Soon after taking office, President Franklin Roosevelt decreed an end to the gold standard. That did not mean that a system based on paper money backed by gold was being abandoned, as Bernanke intimated to those students. It meant that gold and silver coins would no longer be the official money of the American people. And the reason was because the federal government could not honor its debts and also so that the government would be able to spend to its heart’s content in the future by using irredeemable paper instruments of debt that promised to pay nothing. Roosevelt’s decree held that the government’s paper instruments of indebtedness, promising to pay nothing, would now be the official money of the United States. That’s why a dollar bill states at the top “Federal Reserve Note.” Unlike under the gold standard, however, the Federal Reserve Note now promises to pay nothing.
Roosevelt nationalized gold at the same time as he imposed a paper-money system on the American people. He made it illegal for Americans to own gold even though that had been the official money of the country established by the Constitution and which had been the system for more than a century.
Why did FDR do that? After all, it’s obvious that he could have simply imposed the paper-money system and continued permitting Americans to own gold and silver coins, which is the situation we live under today.

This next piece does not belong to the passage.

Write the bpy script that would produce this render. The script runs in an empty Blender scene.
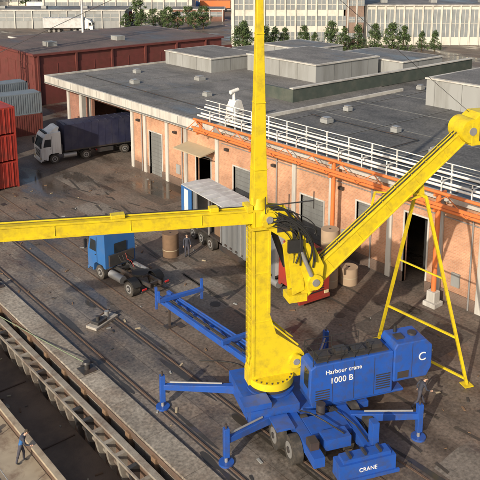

My hunch is that the reason that FDR and his statist cronies made gold ownership a felony offense is so that they could, over 3 or 4 generations, smash out of the consciousness of the American people what the gold standard really was — the decision by the American people to use gold and silver coins as their official money. Within a few generations, people would have forgotten that important principle, enabling government officials to fill people’s minds with the same type of statist nonsense about the gold standard that Bernanke inserted into the minds of those GWU students.